Jujur saja saya kok agak terganggu dengan pihak-pihak yang mempermasalahkan bahkan terkesan mengecilkan dan lebih jauh lagi hingga men-disgrace ritual pawang hujan pada saat gelaran MotoGP Mandalaka.
Seperti yang saya saksikan lewat siaran langsung di salah satu stasiun televisi swasta, saat hujan mengguyur deras Sirkuit Pertamina Mandalika terlihat seorang perempuan bernama Rara membawa guci kuningan kecil sambil membaca-baca mantra.
Harapannya dengan ritual dan mantra-mantra yang dirapalkan olehnya, hujan memang tak mereda seketika.
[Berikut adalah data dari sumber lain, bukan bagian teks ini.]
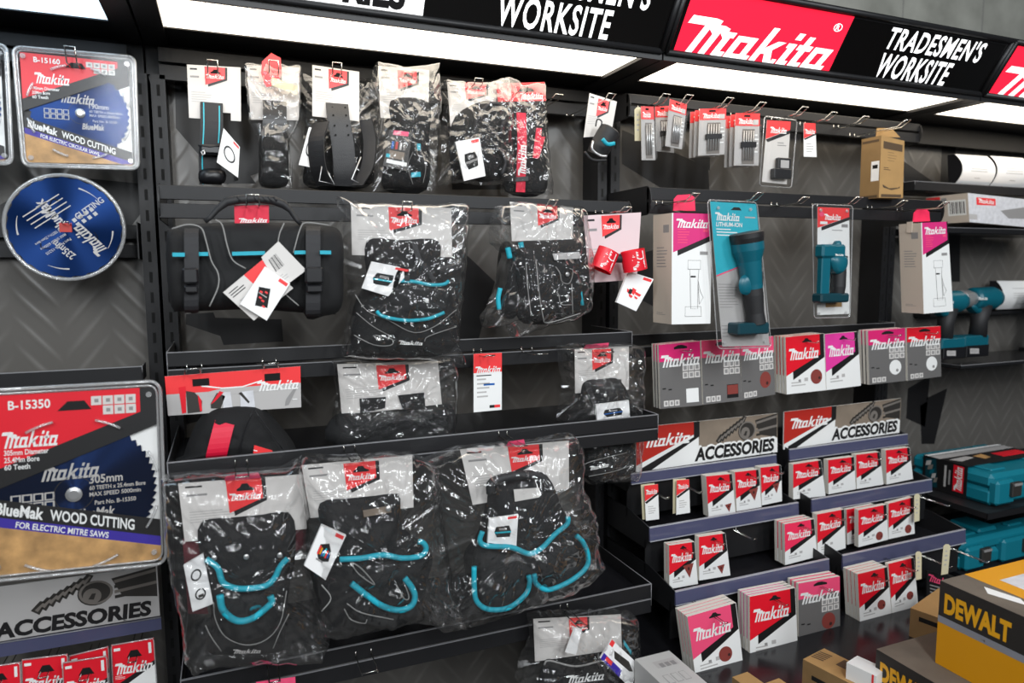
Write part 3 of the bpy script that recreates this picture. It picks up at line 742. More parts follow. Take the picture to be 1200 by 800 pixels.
for x in (400, 480, 520, 545, 570):
    g = G(); g.tube(PP(a([(x-8, 42), (x+8, 62)]), F+.012), .0028, 'strap', 5); g.build('grip_rib', hd)
q = QP(a([(378, 84), (540, 80), (541, 164), (380, 166)]), F+.028); g = G(); q.slab(g, .001, 'crimson'); q.mark(g, LOGO, .12, .72, .95, .98, 'white'); g.build('brand_card', r)
q = QP(a([(325, 490), (512, 335), (655, 470), (470, 622)]), F-.032); g = G(); q.slab(g, .001, 'card'); q.rect(g, .52, .0, .98, .5, 'red2'); q.lines(g, .06, .1, .4, .3, 3, 'print_black'); q.lines(g, .1, .4, .45, .95, 6, 'print_light'); q.mark(g, LOGO, .5, .4, .9, .56, 'white', 3); g.build('folded_card', r)
q = QP(a([(505, 325), (585, 250), (716, 386), (590, 480)]), F-.034); g = G(); q.slab(g, .001, 'card')
for i in range(9): q.rect(g, .2+.045*i, .18, .2+.045*i+(.012 if i % 3 else .03), .55, 'print_black')
q.lines(g, .1, .7, .5, .9, 3, 'print_light'); g.build('barcode_card', r)
swing(r, a([(522, 368), (640, 448), (530, 622), (405, 545)]), F-.044, kind='roll', t=.008)
hook(296.5, 240, F-.02, 1.71, 'the black rolled tool bag', up=.02, w=.024)

# ------------------------------------------------------------------ big bagged pouch in the middle of the second row
a = M((380, 220), 4); Y = 1.60
r = root('bagged_waist_pouch', 'tall clear bag with black teal banded waist pouch, right of the tool roll', 'bag', P(472, 240, Y), 'bagged tool pouches')
header(r, a([(125, 75), (595, 95), (600, 325), (130, 315)]), Y, (.36, .03, .66, .5), (.15, .87, .72))
body(r, a([(200, 250), (360, 245), (535, 250), (545, 400), (620, 560), (612, 740), (520, 790), (380, 800), (200, 780), (130, 740), (140, 560), (200, 430)]), Y-.004, .05, 'fabric', 'pouch', 4, nz=.008)
body(r, a([(330, 450), (440, 440), (580, 455), (590, 540), (560, 590), (400, 615), (260, 590), (270, 500)]), Y-.035, .025, 'fabric2', 'pocket', 5, nz=.006)
piping(r, a([(345, 437), (420, 440), (500, 455), (560, 452), (584, 436)]), Y-.058); piping(r, a([(245, 578), (270, 600), (330, 615), (400, 622), (480, 615), (530, 598), (562, 584)]), Y-.066)
seams(r, [a([(145, 500), (200, 575), (300, 620), (420, 678), (520, 648), (620, 570)]), a([(140, 690), (230, 735), (310, 738), (318, 710), (240, 690)]), a([(470, 720), (490, 695), (620, 650)])], Y-.058, .0011)
seams(r, [a([(150, 585), (230, 650), (320, 700)])], Y-.054, .0011)
logo_patch(r, a([(345, 712), (466, 718), (466, 740), (345, 736)]), Y-.062)
g = G(); g.ribbon(PP(a([(420, 250), (440, 320), (480, 380), (530, 460)]), Y-.05), (.006, 0, 0), (0, .002, 0), 'plastic_black', 4); g.ribbon(PP(a([(330, 480), (350, 400), (380, 370), (390, 440)]), Y-.062), (.006, 0, 0), (0, .002, 0), 'strap', 4); g.build('webbing', r)
studs(r, a([(480, 528)]), Y-.064, .005, 'white')
swing(r, a([(222, 345), (410, 382), (300, 508), (176, 470)]), Y-.062, kind='pouch')
film(r, a([(65, 35), (130, 62), (290, 72), (500, 80), (640, 72), (672, 80), (668, 300), (640, 600), (628, 740), (660, 830), (540, 815), (440, 800), (260, 805), (90, 790), (105, 700), (120, 480), (95, 300), (80, 130)]), Y-.012, .066, 8, nz=.014, ns=22)
hook(477, 246, Y-.05, 1.71, 'the tall bag with the black waist pouch', up=.018)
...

Namun tak lama kemudian mungkin kurang lebih 30 menit setelah sang pawang hujan selesai melakukan ritualnya, derasnya hujan mulai mereda, dan balapan MotoGP segera bisa dilaksanakan.
Terlepas dari perdebatan apakah mba Rara Istiani berhasil melakukan tugasnya sebagai pawang hujan atau tidak.
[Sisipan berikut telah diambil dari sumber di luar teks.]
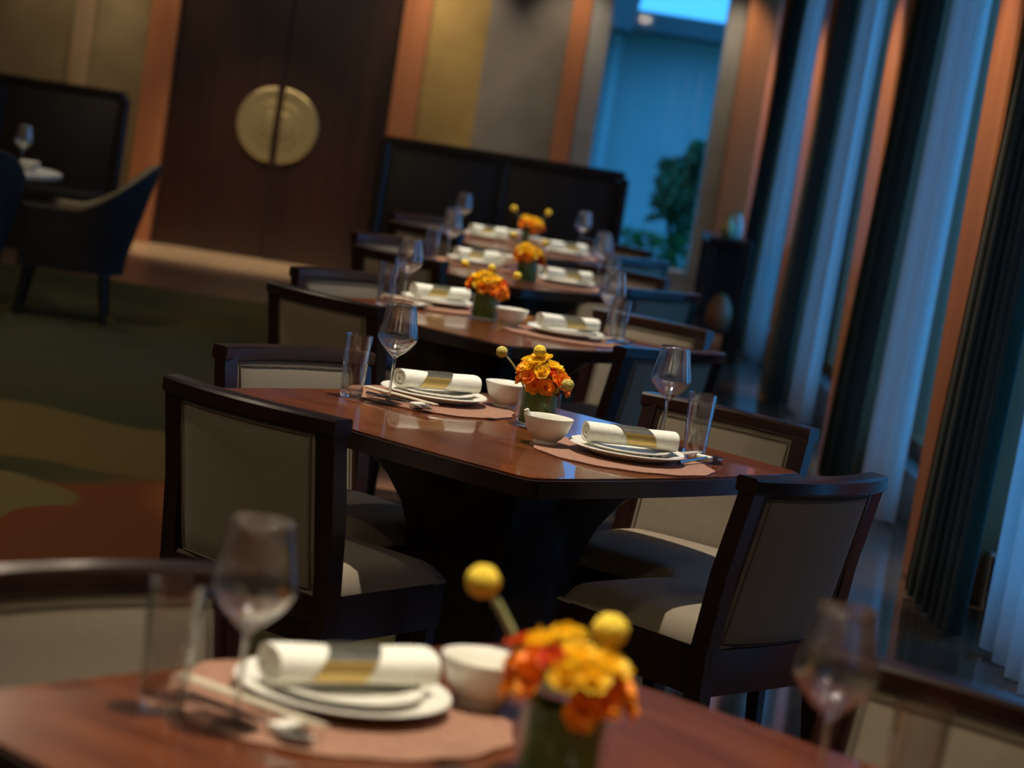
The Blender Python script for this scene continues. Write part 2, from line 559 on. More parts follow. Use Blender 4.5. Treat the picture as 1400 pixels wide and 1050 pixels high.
# baseboard along the far wall's right part
slab('baseboard_back', M['bench_wood'], -1.08, .02, WY - .02, WY, 0, .12)

# ------------------------------------------------------------------ window wall on the right
COLS = [5.6, 8.80, 11.70, 15.0, 18.3]
slab('wall_right', M['ledge'], WX, WX + .25, YN, WY, 0, .20)
slab('wall_right_head', M['wall_dark'], WX, WX + .25, YN, WY, 2.95, CEIL)
slab('wall_right_light_block', M['wall_dark'], WX, WX + .25, YN, 5.2, .20, 2.95)  # unseen stretch, added solid to keep blue window light off the tables
for k, cy in enumerate(COLS):
    g = G()
    g.box((1.80, cy, CEIL / 2), (.48, .44, CEIL), .012)
    struct(g, 'trim_%d' % (6 + k), M['copper'])
n_win = 2
for a, b in zip(COLS[:-1], COLS[1:]):
    y0, y1 = a + .21, b - .21
    g = G()
    for yy in (y0 + .03, (y0 + y1) / 2 - .55, (y0 + y1) / 2 + .55, y1 - .03):
        g.box((1.93, yy, 1.575), (.09, .06, 2.75), .006)
    for zz in (.235, 2.915):
        g.box((1.93, (y0 + y1) / 2, zz), (.09, y1 - y0, .07), .006)
    w = struct(g, 'window_%d' % n_win, M['copper'])
    n_win += 1
    ys = [y0 + .06, (y0 + y1) / 2 - .58, (y0 + y1) / 2 - .52, (y0 + y1) / 2 + .52, (y0 + y1) / 2 + .58, y1 - .06]
    for q in range(3):
        g = G(); p0, p1 = ys[2 * q], ys[2 * q + 1]
        g.box((1.93, (p0 + p1) / 2, 1.575), (.010, p1 - p0, 2.61)); g.build('pane', M['pane'], w, 0)

# ------------------------------------------------------------------ outdoors
slab('ground', M['grass'], -6, 30, WY + .3, 60, -.35, -.15)
slab('ground_terrace', M['paving'], 2.3, 30, -10, WY + .3, -.35, -.15)

def garden_wall():
    root = empty('garden_building', (3.0, 27.0, -.15))
    tag(root, 'pale rendered garden building beyond the far window', 'building')
    g = G(); g.box((0, 0, 1.36), (12, .3, 2.72), .01); g.build('rendered_wall', M['ext_wall'], root, 0)
    g = G(); g.box((-1.6, -.35, 2.78), (8.8, 1.2, .22), .02); g.build('roof_fascia', M['ext_dark'], root, 0)
    g = G(); g.box((-4.2, -.5, 3.3), (3.9, 1.6, .9), .02, rot=Euler((0, .12, 0))); g.build('roof_overhang', M['ext_dark'], root, 0)
    g = G(); g.box((-2.42, -.22, 1.36), (.10, .14, 2.7), .01); g.build('pilaster', M['ext_wall'], root, 0)
garden_wall()

def bush(loc, rx, rz, cz, n, label, seed):
    rnd = random.Random(seed)
    root = empty('garden_bush', loc)
    tag(root, label, 'bush')
    g = G()
    for k in range(7):
        a = rnd.uniform(0, 6.28)
        g.tube([(0, 0, 0), (.15 * rx * math.cos(a), .15 * rx * math.sin(a), cz * .6), (.55 * rx * math.cos(a), .55 * rx * math.sin(a), cz + rz * .3)], [.03, .02, .008], 6)
    g.build('branch', M['bark'], root)
    g = G()
    for k in range(n):
        while True:
            p = Vector((rnd.uniform(-1, 1), rnd.uniform(-1, 1), rnd.uniform(-1, 1)))
            if .25 < p.length < 1 * (.82 + .3 * math.sin(5 * p.x + seed) * math.cos(4 * p.z)):
                break
        c = Vector((p.x * rx, p.y * rx, cz + p.z * rz))
        R = Euler((rnd.uniform(0, 6.28), rnd.uniform(0, 6.28), rnd.uniform(0, 6.28))).to_matrix()
        s = rnd.uniform(.07, .13)
        pts = [(-.5, 0, 0), (0, .28, .06), (.6, 0, -.05), (0, -.28, .06)]
        g.bm.faces.new([g.bm.verts.new(c + R @ (Vector(q) * s)) for q in pts])
    o = g.build('foliage', M['bush'], root, 0)
    o["kind"] = "stuff"
bush((1.32, 23.2, -.15), .36, .52, 1.12, 1500, 'rounded dark green bush outside the far window', 3)

# low clipped hedge in front of the garden building
def hedge():
    rnd = random.Random(11)
    root = empty('garden_hedge', (1.6, 21.3, -.15))
    tag(root, 'low clipped green hedge at the foot of the far window', 'hedge')
    g = G()
    for k in range(2600):
        c = Vector((rnd.uniform(-1.4, .8), rnd.uniform(-.25, .25), rnd.uniform(.02, .76)))
        R = Euler((rnd.uniform(0, 6.28), rnd.uniform(0, 6.28), rnd.uniform(0, 6.28))).to_matrix()
        s = rnd.uniform(.06, .10)
        g.bm.faces.new([g.bm.verts.new(c + R @ (Vector(q) * s)) for q in [(-.5, 0, 0), (0, .28, .06), (.6, 0, -.05), (0, -.28, .06)]])
    o = g.build('foliage', M['grass'], root, 0)
    o["kind"] = "stuff"
hedge()
# stone piers of the terrace outside the side windows
for k, py in enumerate((7.6, 10.9, 14.3, 17.6, 21.0)):
    g = G(); g.box((0, 0, 1.65), (.45, .5, 3.6), .02)
    o = g.build('terrace_pier', M['ext_pier'], None, 0, (3.6, py, -.15))
    tag(o, ['stone terrace pier outside the nearest window in view', 'stone terrace pier outside the second window',
            'stone terrace pier outside the third window', 'stone terrace pier outside the fourth window',
            'stone terrace pier standing at the far corner outside'][k], 'pier', 'terrace piers outside the side windows')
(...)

Namun banyak pihak yang merasa dirinya bagian dari masyarakat modern mencemooh ritual ini seolah hal tersebut merupakan sesuatu yang sangat aneh untuk dilakukan.
Padahal dimana anehnya, faktanya saya atau mungkin anda bersama bermilyar orang di dunia ini setiap hari melakukan membaca mantra, ajian, doa atau apapun itu nama ritualnya berharap "Hukum Alam Direvisi"
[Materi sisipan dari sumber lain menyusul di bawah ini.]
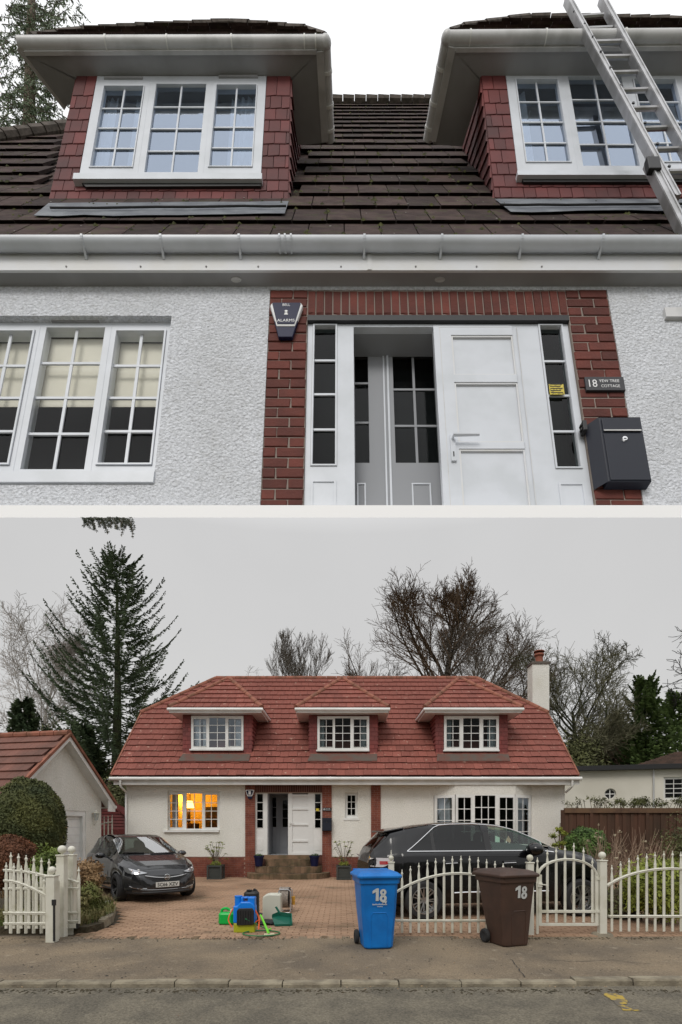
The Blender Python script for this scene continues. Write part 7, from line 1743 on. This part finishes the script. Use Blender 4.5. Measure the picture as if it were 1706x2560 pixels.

Bahkan ritual berharap hukum alam bisa direvisi pun diperbolehkan dalam Islam. Umat Islam pastinya mengetahui keberadaan Shalat Istisqa untuk meminta hujan supaya turun.
Meskipun tentu saja berbeda ritual yang dilakukannya, tapi untuk urusan ritual kan tergantung pada kepercayaannya masing-masing, so be it.
Memang bagi masyarakat modern perkotaan pawang hujan agak sulit diterima, tetapi nun jauh dipelosok-pelosok desa yang masih di dominasi unsur tradisional pawang hujan masih menunjukan eksistensinya.
Menurut sejumlah sumber referensi yang saya dapatkan, konsepsi pawang hujan ini tidak menghilangkan hujan.